Exhibit B: whilst I have seen it theorised that AFO introduced Shigaraki to sex via getting him a sex worker to 'satisfy his natural urges', personally, I think this theory is unlikely. This is because everything AFO does is to create discomfort and frustration in Shigaraki's life in order to stoke his rage (the guy literally has him wearing dead hands despite the fact that they make Shigaraki simultaneously feel calm and like throwing up). Thus, I doubt AFO would have encouraged Shigaraki to indulge in sexual relief - or any kind of relief - at all. I doubt he would have even explained the birds and the bees and likely pawned that job off onto the doctor or the internet if Shigaraki asked any questions.
So, we've established that Shigaraki's a virgin, and an ultimate hasn't-even-kissed-anyone virgin at that. But does he want to have sex? That big question number 2.

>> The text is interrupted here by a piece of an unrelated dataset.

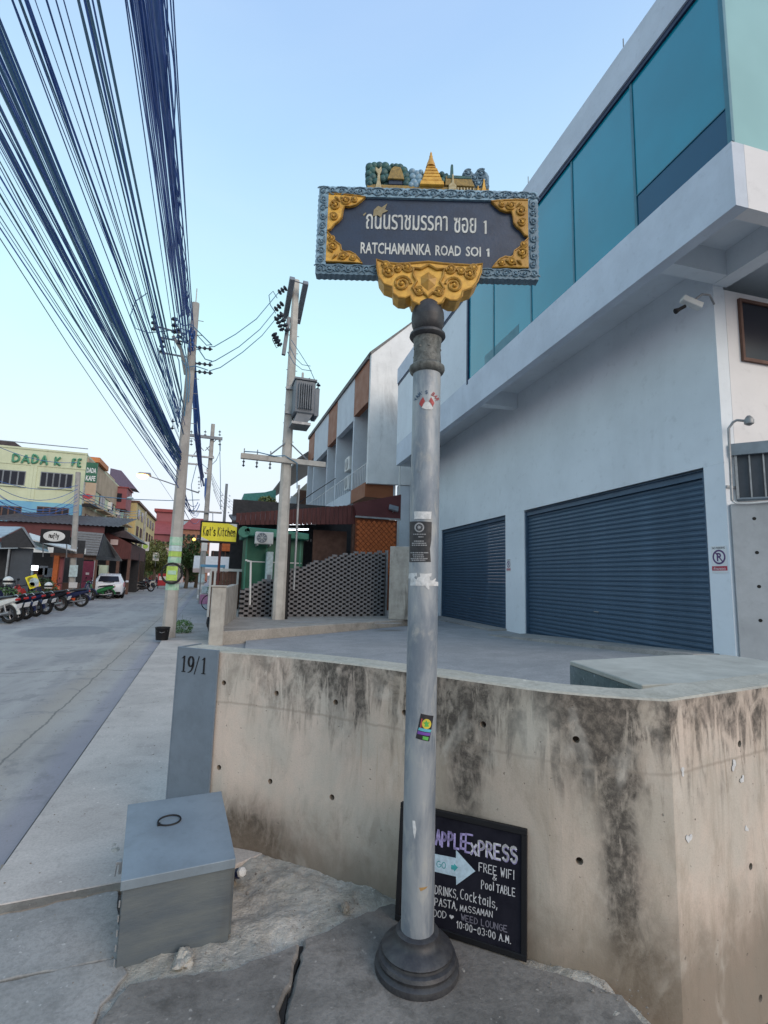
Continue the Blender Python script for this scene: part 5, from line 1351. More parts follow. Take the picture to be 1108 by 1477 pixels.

Honestly, I don't think he much cares for it.
It's odd to say given the multitude of what is essentially sex-addict-Shiagraki headcanons out there, but I truly think he doesn't really think about sex. Shigaraki's sex drive is probably quite low. Now, since I'm taking an evidence based approach here, lets go for the obvious evidence that points to him not having much interest in sex and that is the fact that if he was interested in it, Horikoshi would not shy away from showing it. My Hero Academia is not a manga that shies away from the odd bit of fan service or the pervy character. Mineta is - unfortunately - living proof of this. And he's not the only one. Horikoshi writes many of his characters displaying sexual attraction/interest/engagement/awareness at one point or another. So, logically, if Shigaraki was a character who was interested in sex, Horikoshi would show that. Since he doesn't, I can only conclude that sex isn't really a big deal to Shigaraki, or at the very least, not something he thinks about enough for it to show up on-screen.
Now, do I believe that Shigaraki has zero sexual interest? No. I think he's watched porn before, and probably even jerks it every now and then. But do I think he would actively seek out sex? Nah. Honestly, I don't even think he'd go along with sex unless it's with someone he's got a pre-established emotional connection to that's been building for a long time.
Like everything with Shigaraki, I think sex would be intense. By this I mean, he wouldn't be the type to have a casual one-night-stand or a friends-with-benefits fling. If he's in it, his heart's in it. Because he is so angry and destructive, Shiagraki often gets mischaracterised as heartless and deliberately cruel (this is a conversation for a separate post), but in reality, he cares a lot about certain things and puts his all into them. With sex, he would have to care about the who for the what to matter.
In conclusion - Shigaraki's well aware that BDSM doesn't stand for Bible Discussion/Study Meeting, but he's also a virgin loser who would not pin you up against the wall and have his way with you in a dark alley.